July 2022 Newsletter Newsletter

The Right to Bear Arms?

Just days after the shooting and killing of 21 people, mainly children, in Uvalde, America’s National Rifle Association (NRA) held its convention boasting 14 acres of the latest weapons. Although its membership has declined since 2018, it spent £23mn on the elections in 2020. New organisations are springing up which take an even harder line than the NRA, such as Gun Owners of America (which advocates arming teachers) and the National Association of Gun Rights (which launched a petition in May urging no gun control). There are said to be around 400mn guns in civilian hands (more guns than people) in the USA, and there are more than 45,000 gun-related deaths there a year, of which over 1,000 were fatalities caused by the police. 

In the two decades prior to 2019, there were 101 mass shootings (incidents in which four or more people are killed). Guns are the leading cause of death among young people – more than caused by drugs or car accidents. According to a recent Politico poll, nearly 60 per cent of registered voters think it is at least ‘somewhat’ important for lawmakers to pass stricter gun laws. Polling last year found that 81 per cent supported background checks and 63 per cent wanted a ban on assault weapons. Yet this fails to happen. 

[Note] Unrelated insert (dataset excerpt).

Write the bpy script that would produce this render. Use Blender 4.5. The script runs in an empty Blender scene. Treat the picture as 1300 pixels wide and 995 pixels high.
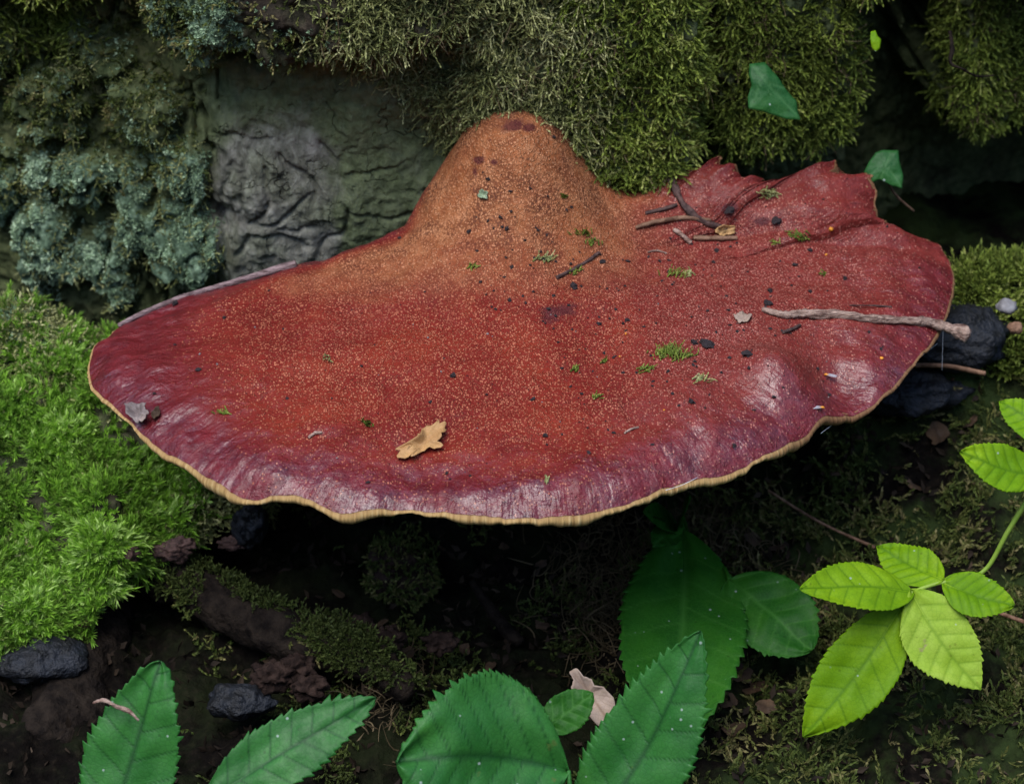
import bpy, math, random
import numpy as np
from mathutils import Vector, Matrix, Euler

rng = np.random.default_rng(11)
random.seed(11)
scene = bpy.context.scene
COL = scene.collection
R = math.radians

# ------------------------------------------------------------------ camera
PITCH, DIST, FPX = R(32.0), 0.90, 3300.0
CAM = np.array([0.0, -DIST * math.cos(PITCH), DIST * math.sin(PITCH)])
FWD = np.array([0.0, math.cos(PITCH), -math.sin(PITCH)])
UPV = np.array([0.0, math.sin(PITCH), math.cos(PITCH)])
RGT = np.array([1.0, 0.0, 0.0])
cd = bpy.data.cameras.new('camera')
cam = bpy.data.objects.new('camera', cd)
COL.objects.link(cam)
cam.location = CAM
cam.rotation_euler = (math.pi / 2 - PITCH, 0, 0)
cd.sensor_width = 36.0
cd.lens = 36.0 * FPX / 1300.0
cd.clip_start, cd.clip_end = 0.01, 200.0
cd.dof.use_dof = True
cd.dof.focus_distance = 0.885
cd.dof.aperture_fstop = 18.0
scene.camera = cam
scene.cycles.max_bounces = 5
scene.cycles.diffuse_bounces = 3
scene.cycles.glossy_bounces = 2
scene.cycles.transmission_bounces = 3

# ------------------------------------------------------------------ sky, sun, exposure
SUN_EL, SUN_AZ = 67.0, 214.0          # azimuth measured from +Y clockwise: the sun stands behind the camera, a little left
world = bpy.data.worlds.new('World')
scene.world = world
world.use_nodes = True
wn = world.node_tree
wn.nodes.clear()
sky = wn.nodes.new('ShaderNodeTexSky')
sky.sky_type = 'NISHITA'
sky.sun_disc = False
sky.sun_elevation = R(SUN_EL)
sky.sun_rotation = R(SUN_AZ)
bg = wn.nodes.new('ShaderNodeBackground')
bg.inputs['Strength'].default_value = 0.12
wo = wn.nodes.new('ShaderNodeOutputWorld')
wn.links.new(sky.outputs[0], bg.inputs[0])
wn.links.new(bg.outputs[0], wo.inputs[0])
sl = bpy.data.lights.new('sun', 'SUN')
sun = bpy.data.objects.new('sun', sl)
COL.objects.link(sun)
sl.energy = 1.25
sl.angle = R(42.0)
sl.color = (1.0, 0.98, 0.955)
sd = Vector((math.sin(R(SUN_AZ)) * math.cos(R(SUN_EL)), math.cos(R(SUN_AZ)) * math.cos(R(SUN_EL)), math.sin(R(SUN_EL))))
sun.rotation_euler = sd.to_track_quat('Z', 'Y').to_euler()
sun.location = (0, -1, 3)
scene.view_settings.view_transform = 'Standard'
scene.view_settings.look = 'None'
scene.view_settings.exposure = 1.5
scene.view_settings.gamma = 1.0
scene.view_settings.use_curve_mapping = False


# ------------------------------------------------------------------ projection helpers (layout of the place from measured points)
def ray(u, v):
    return FWD + RGT * ((u - 650.0) / FPX) + UPV * ((497.5 - v) / FPX)


def at(u, v, y=None, z=None):
    d = ray(u, v)
    k = (y - CAM[1]) / d[1] if y is not None else (z - CAM[2]) / d[2]
    return CAM + d * k


def at_arr(u, v, y):
    u, v, y = np.broadcast_arrays(np.asarray(u, float), np.asarray(v, float), np.asarray(y, float))
    d = FWD + RGT * ((u - 650.0) / FPX)[..., None] + UPV * ((497.5 - v) / FPX)[..., None]
    return CAM + d * ((y - CAM[1]) / d[..., 1])[..., None]


def proj(P):
    q = np.asarray(P) - CAM
    dep = q @ FWD
    return 650.0 + FPX * (q @ RGT) / dep, 497.5 - FPX * (q @ UPV) / dep, dep


# ------------------------------------------------------------------ noise
_prm = np.random.default_rng(3).permutation(256)
_prm = np.concatenate([_prm, _prm, _prm])
_grd = np.random.default_rng(4).normal(size=(256, 3))
_grd /= np.linalg.norm(_grd, axis=1, keepdims=True)


def noise(P, scale=1.0, seed=0):
    q = np.asarray(P, float) * scale + seed * 17.37 + 100.0
    i = np.floor(q).astype(int)
    f = q - i
    w = f * f * f * (f * (f * 6 - 15) + 10)
    i &= 255
    out = np.zeros(q.shape[:-1])
    for a in (0, 1):
        for b in (0, 1):
            for c in (0, 1):
                h = _prm[_prm[_prm[(i[..., 0] + a) & 255] + ((i[..., 1] + b) & 255)] + ((i[..., 2] + c) & 255)]
                g = _grd[h]
                dot = g[..., 0] * (f[..., 0] - a) + g[..., 1] * (f[..., 1] - b) + g[..., 2] * (f[..., 2] - c)
                out += dot * (w[..., 0] if a else 1 - w[..., 0]) * (w[..., 1] if b else 1 - w[..., 1]) * (w[..., 2] if c else 1 - w[..., 2])
    return out * 1.5


def fbm(P, scale, octv=4, seed=0, rough=0.5):
    out, amp = 0.0, 1.0
    for o in range(octv):
        out = out + amp * noise(P, scale * 2 ** o, seed + o)
        amp *= rough
    return out


def sst(a, b, x):
    t = np.clip((np.asarray(x, float) - a) / (b - a), 0, 1)
    return t * t * (3 - 2 * t)


def unit(v):
    return v / np.maximum(np.linalg.norm(v, axis=-1, keepdims=True), 1e-12)


def seg_dist(U, V, pts):
    best = np.full(np.shape(U), 1e9)
    for (ax, ay), (bx, by) in zip(pts[:-1], pts[1:]):
        dx, dy = bx - ax, by - ay
        t = np.clip(((U - ax) * dx + (V - ay) * dy) / (dx * dx + dy * dy + 1e-9), 0, 1)
        best = np.minimum(best, np.hypot(U - ax - t * dx, V - ay - t * dy))
    return best


# ------------------------------------------------------------------ mesh helpers
def make_mesh(name, V, faces, attrs=None, smooth=True):
    V = np.ascontiguousarray(V, dtype=np.float32).reshape(-1, 3)
    if isinstance(faces, np.ndarray):
        faces = [faces]
    idx = np.concatenate([f.ravel() for f in faces]).astype(np.int32)
    tot = np.concatenate([np.full(len(f), f.shape[1], np.int32) for f in faces])
    start = np.concatenate([[0], np.cumsum(tot)[:-1]]).astype(np.int32)
    me = bpy.data.meshes.new(name)
    me.vertices.add(len(V))
    me.vertices.foreach_set('co', V.ravel())
    me.loops.add(len(idx))
    me.loops.foreach_set('vertex_index', idx)
    me.polygons.add(len(tot))
    me.polygons.foreach_set('loop_start', start)
    me.polygons.foreach_set('use_smooth', np.full(len(tot), smooth, bool))
    me.update(calc_edges=True)
    for k, a in (attrs or {}).items():
        a = np.asarray(a, np.float32)
        if a.ndim == 1:
            me.attributes.new(k, 'FLOAT', 'POINT').data.foreach_set('value', a)
        else:
            me.attributes.new(k, 'FLOAT_VECTOR', 'POINT').data.foreach_set('vector', a.ravel())
    return me


def obj(name, me, material=None, parent=None, label=None, category=None, group=None, kind=None):
    o = bpy.data.objects.new(name, me)
    COL.objects.link(o)
    if material is not None and me is not None and not me.materials:
        me.materials.append(material)
    if parent is not None:
        o.parent = parent
        o.matrix_parent_inverse = Matrix.Identity(4)
    for k, v in (('label', label), ('category', category), ('group', group), ('kind', kind)):
        if v:
            o[k] = v
    return o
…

The last successful attempt at gun control was under President Clinton almost thirty years ago when the purchase of semi-automatic weapons was banned and tougher background checks were imposed. However, the Supreme Court in 2008 and 2010 declared that the banning of handguns was in conflict with the second amendment of the Constitution which states: ‘a well-regulated Militia, being necessary to the security of a free State, the right of the people to keep and bear Arms, shall not be infringed’. Clearly, this amendment is specifically linked to its times and to the need for a militia. 

For more than 100 years the law in New York state has been that to carry a gun in public you must have a licence, be over 21, have no criminal record, be of ‘good moral character’ and have ‘proper cause’ to carry a gun. The Supreme Court, however, on 23 June ruled that this too is unconstitutional. The fact that the justices were split 6-3 means that it was at least arguable that times and needs have changed. The Governor of New York described the decision as ‘reprehensible’. Americans rose in protest, with tens of thousands demonstrating in Washington and hundreds of rallies taking place across the US to push for gun control measures.
The Democrats did try to introduce some gun law reform in the aftermath of the Uvalde and other recent shootings, but it failed in the Senate as every Republican senator voted against it and any legislative change requires the support of 60 out of the 100 senators – not a simple majority – the so-called filibuster rule. This effectively gives a veto over national policy to a minority of states, most of them strongly Republican. The Atlantic magazine has noted that the 20 states with the lowest rates of gun ownership have more than two and a half times as many residents (about 192mn) as the states with the highest gun ownership rates (about 69mn). But in the Senate, these two sets of states have the same number of votes. However, a bipartisan group of US senators have now agreed a form of gun safety legislation. This was passed by the House of Representatives on 24 June when 15 Republicans voted with the Democrats. This Bill omits the tougher restrictions which the Democrats wanted but it will incrementally toughen requirements for young people to buy guns, deny firearms from more domestic abusers and help local authorities temporarily to take weapons from people judged to be dangerous. At least, it is a start.